The University of Utah has made strides in advancing women faculty in the sciences in recent decades, yet the Beehive State’s flagship university still lags behind peer institutions when it comes to gender equity in science, technology, engineering and math, the fields collectively known as STEM. The challenges faced by women scientists are compounded by their additional identities, including being Women of Color and/or part of the LGBTQ+ community, who experience additional barriers as faculty members.
To build on the U’s current efforts supporting women from diverse backgrounds, especially Women of Color and queer women, the university is embarking on an institutional transformation project using a $3 million grant from the National Science Foundation under its ADVANCE program, devoted to enhancing the role of women in the nation’s STEM workforce. The grant will support both research and implementation of campus-wide reforms designed to lower impediments to success. It will also be the first ADVANCE grant focused specifically on LGBTQ+ and Women of Color—and inclusive of both tenure-line and career-line faculty.
“We all benefit from just, peaceful and equitable societies, but that is sometimes hard for people to swallow and too abstract,” said Claudia Geist, sociology professor and interim gender studies chair and co-principal investigator on the five-year grant. “Why this matters is that if the United States wants to be a leader in STEM, and actually tackle the big change global challenges we’re facing, we need the best possible people to do their best possible work. And by systematically making life harder on people based on characteristics that have nothing to do with their scientific capabilities is an inefficient way to operate.”

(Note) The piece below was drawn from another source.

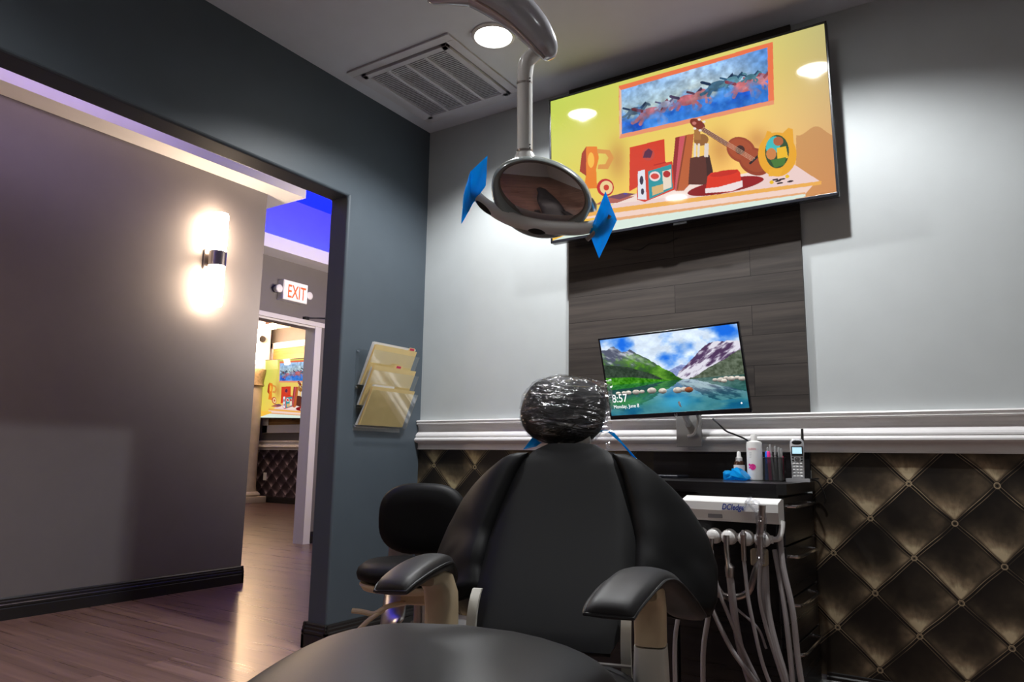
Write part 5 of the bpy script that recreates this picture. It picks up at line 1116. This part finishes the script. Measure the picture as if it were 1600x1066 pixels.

U President Taylor Randall, who holds a faculty of appointment in the School of Accounting, is the grant’s principal investigator (PI), demonstrating the university’s commitment to the project at the highest levels of leadership.
“As one of the nation’s leading research universities, we need to invest more in the success of a diverse STEM workforce,” said Randall. “Solutions to societal problems need to come from individuals spanning all segments of society. Leaving communities out of the equation puts us at a distinct disadvantage.”
The project is formally titled “ADVANCE IT: University of Utah IC Studios—Systemic Institutional Change Through Problem-Driven Iterative Adaptation.”
Joining Geist on the interdisciplinary team of co-PIs are geology professor Brenda Bowen, who directs the Global Change and Sustainability Center; Ramón Barthelemy, an assistant professor of physics and astronomy; and Myra Washington, assistant vice president for faculty equity and diversity. Mercedes Ward, an associate director of social impact within the Office of the Vice President for Research, rounds out the senior personnel team.